Segundo Durkheim, a função da pena não é apenas punir o
indivíduo e sim mostrar as consequências que a infração da norma pode implicar,
ou seja, seu objetivo é primariamente causar a reação de choque. Seu sentido é,
e sempre será, social, como uma maneira de tentar fazer diminuir os índices criminais
pelo medo da punição. A pena não é exercida apenas em função do sistema penal,
mas pela própria população que, ao perceber a constância dos índices de
violência, decide resolver o problema por si mesma pelo método tão criminoso
quanto supostamente a vítima foi acusada de ser: o linchamento.
Na visão do filósofo, a sociedade deseja que o estuprador,
assassino, ladrão sofra, que ele seja envergonhado. É insuficiente que o criminoso
“apenas” passe parte da sua vida atrás das grades, seja supostamente
reabilitado e depois solto. O sistema carcerário brasileiro é vítima de
inúmeros problemas estruturais que dificulta a ideia de recuperação do preso e
sua reinserção na sociedade, contudo, mesmo quando isso ocorre, a ideia de que
o ele possa ser tolerado causa pavor.
A mistura do medo e
da insatisfação com a política e o judiciário vigentes leva o cidadão que se
auto denomina “de bem”, interessado em proteger sua integridade física, a de
sua família e sua propriedade, a fazer justiça com as próprias mãos, isto é, agride
o que o amedronta sem, no fim, resolver o problema, mas sim mantendo-o ao
cometer crime de agressão ou de homicídio, e ainda sendo aceito na sociedade,
uma vez que a violência é contra o que todos acreditam ser o criminoso, sendo protegido
pelas testemunhas que estavam no local. Pode-se afirmar então que a justiça
repressiva tem um funcionamento difuso, como defendia Durkheim: ela não se
exerce apenas por intermédio do magistrado, mas de toda sociedade.
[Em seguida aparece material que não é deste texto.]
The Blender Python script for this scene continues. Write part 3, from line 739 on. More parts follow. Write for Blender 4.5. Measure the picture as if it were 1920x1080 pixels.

A vítima dos linchamentos é arbitrariamente julgada e
acusada pela sociedade, mesmo que sem provas, vide o caso de Fabiane Maria de
Jesus, mulher que morreu em 2014, no Guarujá, ao
ser espancada por um grupo de mais de cem pessoas ao ser confundida com uma
mulher que supostamente sequestrava crianças. Ou de Cleidenilson Pereira da Silva,
amarrado num poste e castigado até a morte, por tentar roubar um bar. Tais acontecimentos
remetem ao período da escravidão, quando os escravos eram amarrados a
troncos e, sem chance de se defenderem, apanhavam, muitas vezes até a morte.
Segundo o sociólogo José de Souza Martins, o Brasil tem um
linchamento por dia. É um fato preocupante, uma vez que revela que o sentimento
de ódio interiorizado no ser humano está pronto a ser libertado a qualquer
momento, mesmo que seu resultado seja o término da vida de outrem (sendo muitas
vezes este o objetivo principal). Os linchamentos podem então serem definidos
como o reflexo do desejo da vingança no lugar da justiça, e um meio para
extravasar a raiva contida do cidadão.